Jack’s life in Lyme left few traces aside from a church record that notes the death of  “Jack man servant of Jos Peck” on December 14, 1738. Twenty years earlier in 1718, Peck had itemized in his account book, preserved at the Connecticut State Library, the hiring out of a “black boy,” for whose day labor Peck charged one shilling. Another entry shows that Peck hired out the “black boy with harro” for three shillings. The name of the enslaved boy is not given, but he may well have grown up to become Peck’s “man servant.” 

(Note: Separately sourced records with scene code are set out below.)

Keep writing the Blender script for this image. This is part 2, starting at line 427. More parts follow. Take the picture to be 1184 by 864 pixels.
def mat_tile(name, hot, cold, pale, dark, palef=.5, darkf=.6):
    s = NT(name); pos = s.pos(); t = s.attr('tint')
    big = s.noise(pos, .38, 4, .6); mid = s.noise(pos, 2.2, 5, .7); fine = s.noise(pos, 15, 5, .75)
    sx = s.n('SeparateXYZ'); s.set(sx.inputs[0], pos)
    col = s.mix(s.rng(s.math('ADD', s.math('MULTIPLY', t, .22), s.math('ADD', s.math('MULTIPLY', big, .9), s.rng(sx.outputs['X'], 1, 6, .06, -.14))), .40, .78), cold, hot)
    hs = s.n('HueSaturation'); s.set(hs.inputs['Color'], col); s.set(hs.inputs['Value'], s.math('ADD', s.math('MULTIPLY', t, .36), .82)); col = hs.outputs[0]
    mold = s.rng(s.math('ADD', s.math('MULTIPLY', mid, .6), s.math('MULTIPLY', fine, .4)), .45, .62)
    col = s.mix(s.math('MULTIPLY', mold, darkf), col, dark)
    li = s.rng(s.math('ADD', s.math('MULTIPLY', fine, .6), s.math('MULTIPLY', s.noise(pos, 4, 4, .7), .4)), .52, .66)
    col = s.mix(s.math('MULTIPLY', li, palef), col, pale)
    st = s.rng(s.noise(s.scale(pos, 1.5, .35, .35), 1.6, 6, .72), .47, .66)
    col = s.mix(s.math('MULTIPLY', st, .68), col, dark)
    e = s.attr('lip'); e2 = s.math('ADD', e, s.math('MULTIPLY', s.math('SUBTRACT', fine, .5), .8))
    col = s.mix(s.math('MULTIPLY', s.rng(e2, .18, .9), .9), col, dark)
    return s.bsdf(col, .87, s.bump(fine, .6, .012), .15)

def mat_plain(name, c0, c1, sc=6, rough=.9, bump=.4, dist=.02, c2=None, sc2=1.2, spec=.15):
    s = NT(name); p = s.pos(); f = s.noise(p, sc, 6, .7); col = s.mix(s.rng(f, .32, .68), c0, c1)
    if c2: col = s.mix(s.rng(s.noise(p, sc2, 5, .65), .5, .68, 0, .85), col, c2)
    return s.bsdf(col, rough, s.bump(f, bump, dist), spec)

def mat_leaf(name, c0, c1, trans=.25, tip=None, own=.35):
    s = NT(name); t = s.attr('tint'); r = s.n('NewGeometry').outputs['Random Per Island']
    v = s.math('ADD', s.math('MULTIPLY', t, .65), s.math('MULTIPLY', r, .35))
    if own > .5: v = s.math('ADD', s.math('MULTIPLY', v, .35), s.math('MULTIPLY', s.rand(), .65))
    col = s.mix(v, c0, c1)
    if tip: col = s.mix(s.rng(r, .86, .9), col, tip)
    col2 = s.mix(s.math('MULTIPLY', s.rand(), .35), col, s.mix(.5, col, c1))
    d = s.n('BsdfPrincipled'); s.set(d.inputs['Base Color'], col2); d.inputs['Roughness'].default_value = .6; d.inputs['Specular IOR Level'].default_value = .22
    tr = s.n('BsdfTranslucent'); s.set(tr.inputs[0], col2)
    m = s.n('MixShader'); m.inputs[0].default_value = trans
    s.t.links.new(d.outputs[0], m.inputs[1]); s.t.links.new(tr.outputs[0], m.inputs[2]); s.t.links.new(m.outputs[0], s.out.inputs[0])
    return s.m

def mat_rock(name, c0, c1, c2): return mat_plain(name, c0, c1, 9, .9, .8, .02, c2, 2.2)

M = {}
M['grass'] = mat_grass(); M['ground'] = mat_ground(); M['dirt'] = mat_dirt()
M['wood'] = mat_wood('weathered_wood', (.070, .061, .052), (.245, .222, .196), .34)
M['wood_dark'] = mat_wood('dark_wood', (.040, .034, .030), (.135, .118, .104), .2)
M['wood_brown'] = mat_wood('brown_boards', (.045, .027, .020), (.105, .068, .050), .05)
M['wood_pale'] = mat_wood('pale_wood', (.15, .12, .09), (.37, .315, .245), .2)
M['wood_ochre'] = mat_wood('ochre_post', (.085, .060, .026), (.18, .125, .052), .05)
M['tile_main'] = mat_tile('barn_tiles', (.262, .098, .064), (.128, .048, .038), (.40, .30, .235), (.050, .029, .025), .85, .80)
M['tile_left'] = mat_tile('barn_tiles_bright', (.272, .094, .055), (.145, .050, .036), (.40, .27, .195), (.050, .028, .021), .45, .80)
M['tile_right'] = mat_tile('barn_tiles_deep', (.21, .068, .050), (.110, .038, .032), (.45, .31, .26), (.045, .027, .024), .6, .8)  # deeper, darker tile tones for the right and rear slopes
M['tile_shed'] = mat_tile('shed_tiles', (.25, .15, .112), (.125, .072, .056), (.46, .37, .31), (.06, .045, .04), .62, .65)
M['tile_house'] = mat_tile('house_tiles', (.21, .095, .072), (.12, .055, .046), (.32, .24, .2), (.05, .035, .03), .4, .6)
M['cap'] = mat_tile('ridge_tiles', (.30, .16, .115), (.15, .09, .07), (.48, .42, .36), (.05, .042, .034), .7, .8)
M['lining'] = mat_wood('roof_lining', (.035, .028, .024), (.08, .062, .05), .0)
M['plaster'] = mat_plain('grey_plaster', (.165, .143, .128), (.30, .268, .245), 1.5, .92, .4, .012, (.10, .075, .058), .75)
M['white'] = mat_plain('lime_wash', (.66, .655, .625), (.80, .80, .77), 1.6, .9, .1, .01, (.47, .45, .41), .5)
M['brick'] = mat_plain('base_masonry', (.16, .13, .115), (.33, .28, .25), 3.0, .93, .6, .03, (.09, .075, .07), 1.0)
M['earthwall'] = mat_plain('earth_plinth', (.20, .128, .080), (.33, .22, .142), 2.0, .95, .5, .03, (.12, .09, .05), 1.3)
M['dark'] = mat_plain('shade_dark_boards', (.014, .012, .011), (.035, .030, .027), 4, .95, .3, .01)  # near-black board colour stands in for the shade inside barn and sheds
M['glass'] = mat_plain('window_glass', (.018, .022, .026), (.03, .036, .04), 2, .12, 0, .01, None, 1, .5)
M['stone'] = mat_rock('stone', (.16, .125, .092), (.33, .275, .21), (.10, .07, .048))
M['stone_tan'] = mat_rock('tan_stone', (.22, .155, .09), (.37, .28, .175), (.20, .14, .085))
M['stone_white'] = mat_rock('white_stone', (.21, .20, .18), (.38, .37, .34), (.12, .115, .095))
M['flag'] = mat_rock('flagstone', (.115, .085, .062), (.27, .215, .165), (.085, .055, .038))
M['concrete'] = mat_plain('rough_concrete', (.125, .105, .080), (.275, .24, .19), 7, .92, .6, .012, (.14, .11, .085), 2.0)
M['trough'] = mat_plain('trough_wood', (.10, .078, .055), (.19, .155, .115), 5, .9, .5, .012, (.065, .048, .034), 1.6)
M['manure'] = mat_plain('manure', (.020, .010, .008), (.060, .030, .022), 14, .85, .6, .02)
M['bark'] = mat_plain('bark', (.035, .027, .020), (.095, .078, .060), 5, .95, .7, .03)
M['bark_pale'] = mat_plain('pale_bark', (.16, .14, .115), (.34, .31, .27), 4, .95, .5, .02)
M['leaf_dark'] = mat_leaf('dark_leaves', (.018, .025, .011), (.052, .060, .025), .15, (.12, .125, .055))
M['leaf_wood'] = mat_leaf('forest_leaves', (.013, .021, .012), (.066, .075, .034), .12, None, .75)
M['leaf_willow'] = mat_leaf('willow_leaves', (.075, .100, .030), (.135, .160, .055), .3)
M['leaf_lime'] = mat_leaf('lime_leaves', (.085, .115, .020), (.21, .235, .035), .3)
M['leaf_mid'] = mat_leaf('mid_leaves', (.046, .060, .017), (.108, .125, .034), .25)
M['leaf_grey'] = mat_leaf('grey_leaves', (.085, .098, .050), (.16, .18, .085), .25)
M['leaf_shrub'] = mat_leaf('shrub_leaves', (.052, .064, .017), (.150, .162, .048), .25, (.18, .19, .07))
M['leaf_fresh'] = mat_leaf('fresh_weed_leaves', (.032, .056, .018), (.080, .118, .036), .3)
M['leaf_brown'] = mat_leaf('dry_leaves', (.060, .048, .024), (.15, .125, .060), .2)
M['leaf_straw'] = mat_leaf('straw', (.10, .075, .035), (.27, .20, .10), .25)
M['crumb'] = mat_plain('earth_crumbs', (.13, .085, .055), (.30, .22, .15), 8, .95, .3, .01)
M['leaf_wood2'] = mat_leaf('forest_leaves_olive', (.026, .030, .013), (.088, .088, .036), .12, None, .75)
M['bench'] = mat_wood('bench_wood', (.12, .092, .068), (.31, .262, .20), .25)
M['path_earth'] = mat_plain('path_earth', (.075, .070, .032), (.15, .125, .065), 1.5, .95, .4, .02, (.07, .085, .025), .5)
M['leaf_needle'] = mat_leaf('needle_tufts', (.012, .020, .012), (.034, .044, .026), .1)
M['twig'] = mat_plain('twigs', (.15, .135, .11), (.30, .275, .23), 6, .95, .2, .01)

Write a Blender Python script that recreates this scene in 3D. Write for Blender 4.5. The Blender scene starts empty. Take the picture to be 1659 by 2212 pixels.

The labor of the ”black boy” contributed to other income Peck acquired by selling beef, oats, and wheat, delivering wood by the sled load, providing hay storage in his barn, and hiring out his plow and ox team. Peck’s farm income, like that of other Lyme merchants, allowed him to purchase imported slave-produced plantation goods from the West Indies. Peck’s account book shows that in 1715 he sold rum by the pint and quart and sugar by the pound. 

Jack was not the only enslaved person who served in Peck’s household. In 1726 Peck sold “a Certain molato Negro Girl named Temperance after the manner of a negro slave” to serve Richard Lord, Jr. “during the Term of her natural Life.” Three years later Peck sold “one certain molato girl of about three years old: called Jane” to Benjamin Reed of Lyme. The “molato girl,” born the same year that Temperance, also identified as “molato,” was sold to Richard Lord, is almost certainly Temperance’s daughter. Temperance apparently named her child after her mother Jane, a Native American captured at age two in King Philip’s war. Whether the “man servant” Jack is the father of the child Jane born in 1726 in Peck’s household is not known. 

Research into the lives of those enslaved in Lyme is ongoing and sometimes uncovers new details that may not have been known when the stone was installed. The text on this page reflects the most current information.